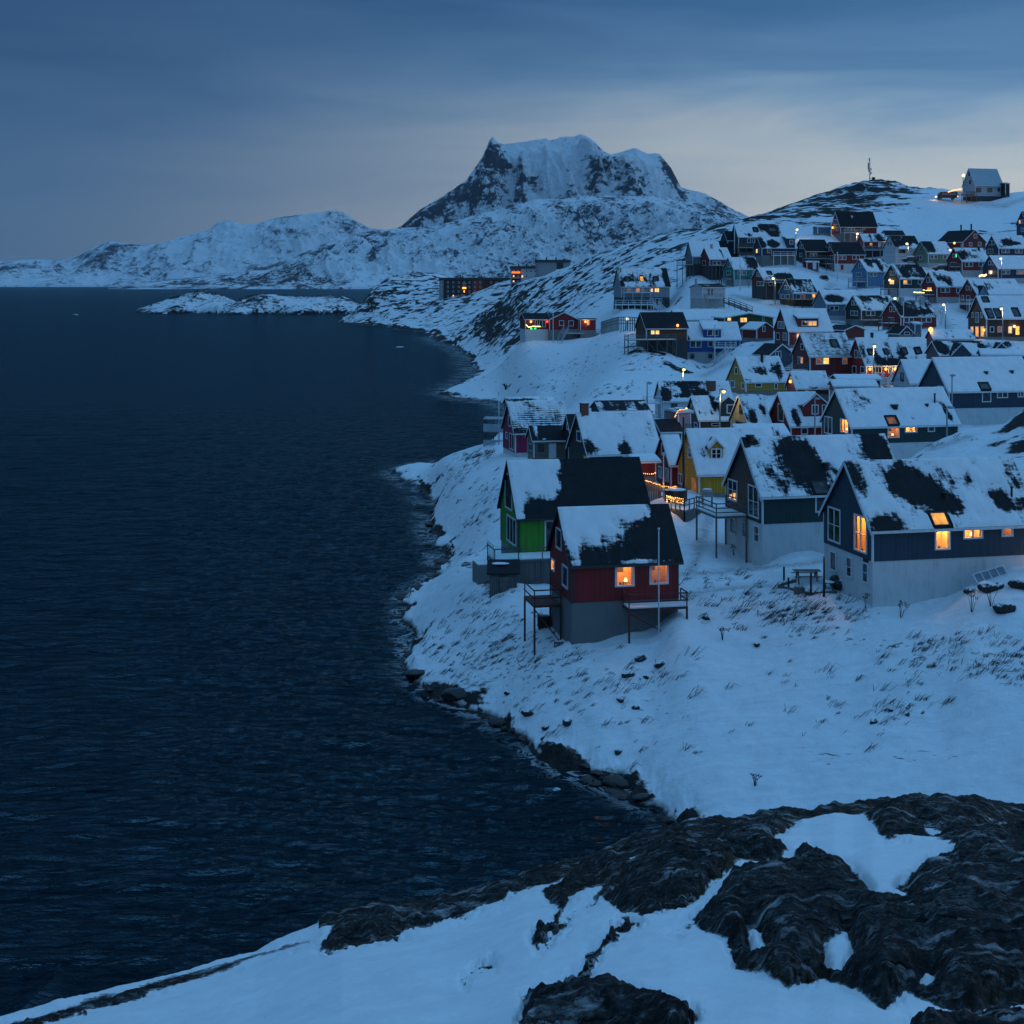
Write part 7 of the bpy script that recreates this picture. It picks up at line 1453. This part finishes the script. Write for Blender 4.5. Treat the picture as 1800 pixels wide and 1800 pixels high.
# thin stratus: stretched noise, denser higher up
mp = nd(nt,'ShaderNodeMapping'); lk(nt, tc.outputs['Generated'], mp.inputs[0]); mp.inputs['Scale'].default_value = (2.2,2.2,17); mp.inputs['Rotation'].default_value = (R(2),R(3.5),0)
cn = noise(nt, mp.outputs[0], 1.35, 6, .55, .4)
az = mth(nt,'ADD', mth(nt,'MULTIPLY', sp.outputs[0], 1.42), .5, clamp=True)      # 0 at the left edge of the view, 1 at the right edge
zz = sp.outputs[2]
zr_ = mth(nt,'ADD', mth(nt,'MULTIPLY', zz, 5.0), mth(nt,'MULTIPLY', mth(nt,'SUBTRACT',cn,.5), .6))
left = ramp(nt, [(0.0,(.086,.160,.262)),(.25,(.074,.150,.265)),(.5,(.052,.122,.245)),(.95,(.021,.068,.168))], zr_)
right = ramp(nt, [(0.0,(.62,.63,.60)),(.28,(.55,.60,.61)),(.46,(.41,.50,.57)),(.6,(.205,.345,.51)),(.74,(.104,.23,.42)),(.95,(.050,.148,.315))], zr_)
azs = nd(nt,'ShaderNodeMapRange', interpolation_type='SMOOTHSTEP'); lk(nt, az, azs.inputs[0])
low = mixc(nt, azs.outputs[0], left.outputs[0], right.outputs[0])
# overhead and behind the viewer the deck is lit through: a brighter even blue
hi = nd(nt,'ShaderNodeMapRange', interpolation_type='SMOOTHSTEP'); lk(nt, zz, hi.inputs[0]); hi.inputs[1].default_value = .19; hi.inputs[2].default_value = .5
dome = mixc(nt, mth(nt,'MULTIPLY', mth(nt,'SUBTRACT',1.0,sp.outputs[1]), .5), (.135,.37,.70), (.125,.345,.67))
side = mth(nt,'ADD', 1.0, mth(nt,'MULTIPLY', sp.outputs[0], .38))      # the deck is brighter towards the set sun on the right
vm = nt.nodes.new('ShaderNodeVectorMath'); vm.operation = 'SCALE'; lk(nt, dome, vm.inputs[0]); lk(nt, side, vm.inputs[3])
up = mixc(nt, hi.outputs[0], low, vm.outputs[0])
gd_ = nd(nt,'ShaderNodeMapRange'); lk(nt, zz, gd_.inputs[0]); gd_.inputs[1].default_value = -.02; gd_.inputs[2].default_value = 0.0
full = mixc(nt, gd_.outputs[0], (.02,.035,.06), up)
add = nt.nodes.new('ShaderNodeMix'); add.data_type = 'RGBA'; add.blend_type = 'ADD'; add.inputs[0].default_value = .01
lk(nt, full, add.inputs[6]); lk(nt, sk.outputs[0], add.inputs[7])
lk(nt, add.outputs[2], bg.inputs['Color']); bg.inputs['Strength'].default_value = 1.0
W.cycles.sampling_method = 'MANUAL'; W.cycles.sample_map_resolution = 512
sl = bpy.data.lights.new('Sun','SUN'); sl.energy = .12; sl.angle = R(25); sl.color = (1.0,.86,.78); so = bpy.data.objects.new('Sun', sl); COL.objects.link(so)
so.rotation_euler = (R(90)-R(8), 0, -SUN_AZ+R(180)); 
hz = MB(); hz.box(-16000,16000,-60,24500,-8,1500); HM, hnt, hb_ = newmat('haze_air'); hnt.nodes.remove(hb_)
vol = nd(hnt,'ShaderNodeVolumePrincipled'); vol.inputs['Density'].default_value = 1.1e-5; vol.inputs['Color'].default_value = (.55,.72,.92,1); vol.inputs['Anisotropy'].default_value = 0
lk(hnt, vol.outputs[0], hnt.nodes['Material Output'].inputs['Volume']); hzo = build('haze', hz, HM); tag(hzo, kind='stuff')
cam = bpy.data.cameras.new('Camera'); cam.sensor_width = 36; cam.lens = F/1800*36; cam.shift_y = -400/1800; cam.clip_start = .5; cam.clip_end = 90000
co = bpy.data.objects.new('Camera', cam); COL.objects.link(co); co.location = (0,0,HC); co.rotation_euler = (R(90),0,0); S.camera = co
S.view_settings.view_transform = 'Standard'; S.view_settings.look = 'None'; S.view_settings.exposure = 0; S.view_settings.gamma = 1
S.render.engine = 'CYCLES'; S.cycles.use_denoising = True; S.cycles.max_bounces = 6; S.cycles.diffuse_bounces = 3; S.cycles.glossy_bounces = 3; S.cycles.sample_clamp_indirect = 4
S.cycles.use_adaptive_sampling = True; S.cycles.adaptive_threshold = .01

════════════════

_REQUEST_:
Copy each line above precisely, dropping the pictures.

_THE ANSWER_:
Write part 7 of the bpy script that recreates this picture. It picks up at line 1453. This part finishes the script. Write for Blender 4.5. Treat the picture as 1800 pixels wide and 1800 pixels high.
# thin stratus: stretched noise, denser higher up
mp = nd(nt,'ShaderNodeMapping'); lk(nt, tc.outputs['Generated'], mp.inputs[0]); mp.inputs['Scale'].default_value = (2.2,2.2,17); mp.inputs['Rotation'].default_value = (R(2),R(3.5),0)
cn = noise(nt, mp.outputs[0], 1.35, 6, .55, .4)
az = mth(nt,'ADD', mth(nt,'MULTIPLY', sp.outputs[0], 1.42), .5, clamp=True)      # 0 at the left edge of the view, 1 at the right edge
zz = sp.outputs[2]
zr_ = mth(nt,'ADD', mth(nt,'MULTIPLY', zz, 5.0), mth(nt,'MULTIPLY', mth(nt,'SUBTRACT',cn,.5), .6))
left = ramp(nt, [(0.0,(.086,.160,.262)),(.25,(.074,.150,.265)),(.5,(.052,.122,.245)),(.95,(.021,.068,.168))], zr_)
right = ramp(nt, [(0.0,(.62,.63,.60)),(.28,(.55,.60,.61)),(.46,(.41,.50,.57)),(.6,(.205,.345,.51)),(.74,(.104,.23,.42)),(.95,(.050,.148,.315))], zr_)
azs = nd(nt,'ShaderNodeMapRange', interpolation_type='SMOOTHSTEP'); lk(nt, az, azs.inputs[0])
low = mixc(nt, azs.outputs[0], left.outputs[0], right.outputs[0])
# overhead and behind the viewer the deck is lit through: a brighter even blue
hi = nd(nt,'ShaderNodeMapRange', interpolation_type='SMOOTHSTEP'); lk(nt, zz, hi.inputs[0]); hi.inputs[1].default_value = .19; hi.inputs[2].default_value = .5
dome = mixc(nt, mth(nt,'MULTIPLY', mth(nt,'SUBTRACT',1.0,sp.outputs[1]), .5), (.135,.37,.70), (.125,.345,.67))
side = mth(nt,'ADD', 1.0, mth(nt,'MULTIPLY', sp.outputs[0], .38))      # the deck is brighter towards the set sun on the right
vm = nt.nodes.new('ShaderNodeVectorMath'); vm.operation = 'SCALE'; lk(nt, dome, vm.inputs[0]); lk(nt, side, vm.inputs[3])
up = mixc(nt, hi.outputs[0], low, vm.outputs[0])
gd_ = nd(nt,'ShaderNodeMapRange'); lk(nt, zz, gd_.inputs[0]); gd_.inputs[1].default_value = -.02; gd_.inputs[2].default_value = 0.0
full = mixc(nt, gd_.outputs[0], (.02,.035,.06), up)
add = nt.nodes.new('ShaderNodeMix'); add.data_type = 'RGBA'; add.blend_type = 'ADD'; add.inputs[0].default_value = .01
lk(nt, full, add.inputs[6]); lk(nt, sk.outputs[0], add.inputs[7])
lk(nt, add.outputs[2], bg.inputs['Color']); bg.inputs['Strength'].default_value = 1.0
W.cycles.sampling_method = 'MANUAL'; W.cycles.sample_map_resolution = 512
sl = bpy.data.lights.new('Sun','SUN'); sl.energy = .12; sl.angle = R(25); sl.color = (1.0,.86,.78); so = bpy.data.objects.new('Sun', sl); COL.objects.link(so)
so.rotation_euler = (R(90)-R(8), 0, -SUN_AZ+R(180)); 
hz = MB(); hz.box(-16000,16000,-60,24500,-8,1500); HM, hnt, hb_ = newmat('haze_air'); hnt.nodes.remove(hb_)
vol = nd(hnt,'ShaderNodeVolumePrincipled'); vol.inputs['Density'].default_value = 1.1e-5; vol.inputs['Color'].default_value = (.55,.72,.92,1); vol.inputs['Anisotropy'].default_value = 0
lk(hnt, vol.outputs[0], hnt.nodes['Material Output'].inputs['Volume']); hzo = build('haze', hz, HM); tag(hzo, kind='stuff')
cam = bpy.data.cameras.new('Camera'); cam.sensor_width = 36; cam.lens = F/1800*36; cam.shift_y = -400/1800; cam.clip_start = .5; cam.clip_end = 90000
co = bpy.data.objects.new('Camera', cam); COL.objects.link(co); co.location = (0,0,HC); co.rotation_euler = (R(90),0,0); S.camera = co
S.view_settings.view_transform = 'Standard'; S.view_settings.look = 'None'; S.view_settings.exposure = 0; S.view_settings.gamma = 1
S.render.engine = 'CYCLES'; S.cycles.use_denoising = True; S.cycles.max_bounces = 6; S.cycles.diffuse_bounces = 3; S.cycles.glossy_bounces = 3; S.cycles.sample_clamp_indirect = 4
S.cycles.use_adaptive_sampling = True; S.cycles.adaptive_threshold = .01